À côté de cela, avec Hugo on a créé en 2022 notre domaine qui s'appelle "Hugo & Pauline Villa". Sur ce domaine, la majorité des raisins sont de l'achat. Petit à petit, le souhait serait de récupérer des vignes. On a une gamme du domaine familial avec des vins un peu "gastro" que "bistrot", et des contenants différents. D'un côté, il y a la reprise du domaine familial dont on est très fier, et de l'autre, il y a notre domaine où on va pouvoir s'amuser sur des choses qui nous ressemblent et sur lesquelles nous aurons la main mise à 100%. Les deux domaines restent joints."
EN QUOI VOTRE VISION DU DOMAINE ET DU TERROIR EST-ELLE DIFFÉRENTE DE LA GÉNÉRATION PRÉCÉDENTE ?
"On a une vision différente au niveau du terroir qui a subi des traitements chimiques ces dix dernières années. Notre générationen a plus que conscience et nous n'avons plus le choix de remettre une terre saine et des vignes qu'on traite le mieux possible. Il y a aussi les changements climatiques auxquels on se prépare à faire face et dont la génération de mon père n'était pas encore concernée il y a 30 ans lorsqu'il a commencé. À la fois, nous avons une vision similaire dans le sens où, avec Hugo sur le nouveau domaine qu'on a créé, nous restons sur des cépages très identitaires. On travaille la Syrah, le Viognier, la Marsanne, etc... ce qui reste l'ADN de la Vallée du Rhône septentrionale. On garde le respect des traditions tout en faisant face aux nouvelles difficultés."
TRAVAILLER EN FAMILLE, UN POINT FORT, UN POINT FAIBLE ?
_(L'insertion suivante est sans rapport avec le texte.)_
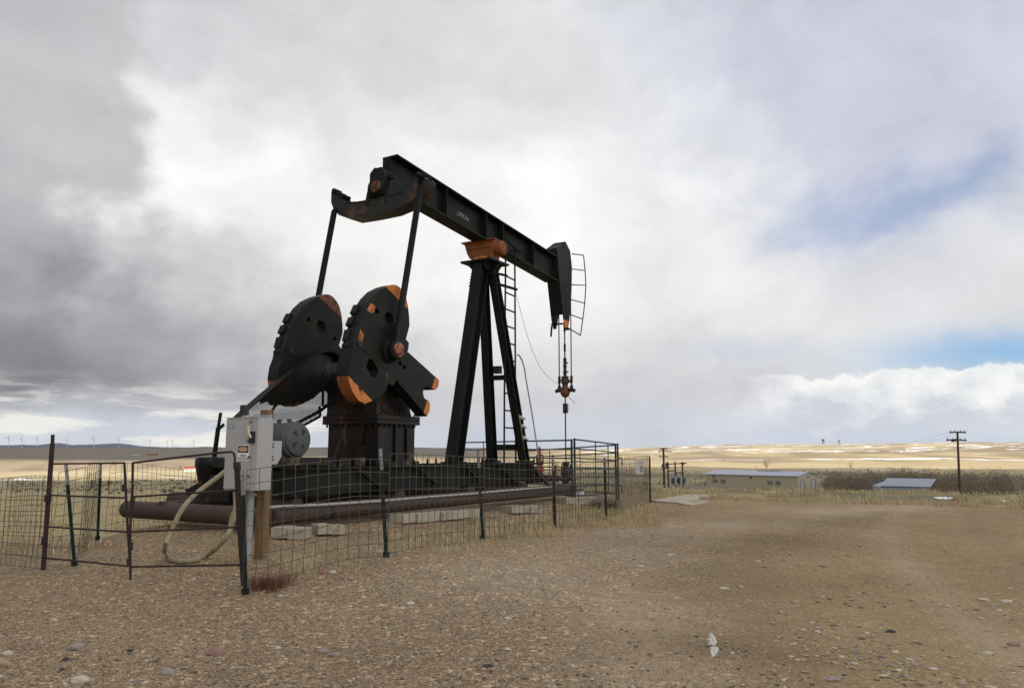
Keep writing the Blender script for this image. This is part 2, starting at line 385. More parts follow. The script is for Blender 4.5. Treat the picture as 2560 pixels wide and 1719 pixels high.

"Le point fort serait qu'on se connaît tellement par coeur, qu'on est très complémentaire, ce qui a facilité l'identification des rôles et la division des tâches. Le point faible, que je définirais comme le piège de travailler en famille, est la tendance à moins communiquer, en supposant que l'autre sait déjà ou qu'on en parlera au repas de famille. Au démarrage, nous sommes tous partis de notre côté sans poser de bases pour travailler à quatre. On a donc mis en place une réunion de famille par mois où on discute de ce qu'il s'est passé et des projets à venir."
UNE CUVÉE PRÉFÉRÉE ?
"Mon coup de coeur à chaque étape de la vinification, des raisins rentrés au premier jus, à l'élevage pendant l'hiver, c'est "Esprit d'Antan" en rouge en IGP Collines Rhodaniennes. C'est une identité, une typicité des terroirs et un profil marquant qu'on retrouve chaque année en dégustation. On est sur des terroirs de schistes, sur nos parcelles les plus au Nord sur la rive gauche, qui donne des Syrah d'une superbe finesse. J'espère qu'elle deviendra le prochain cru de la Vallée du Rhône car elle a tout pour."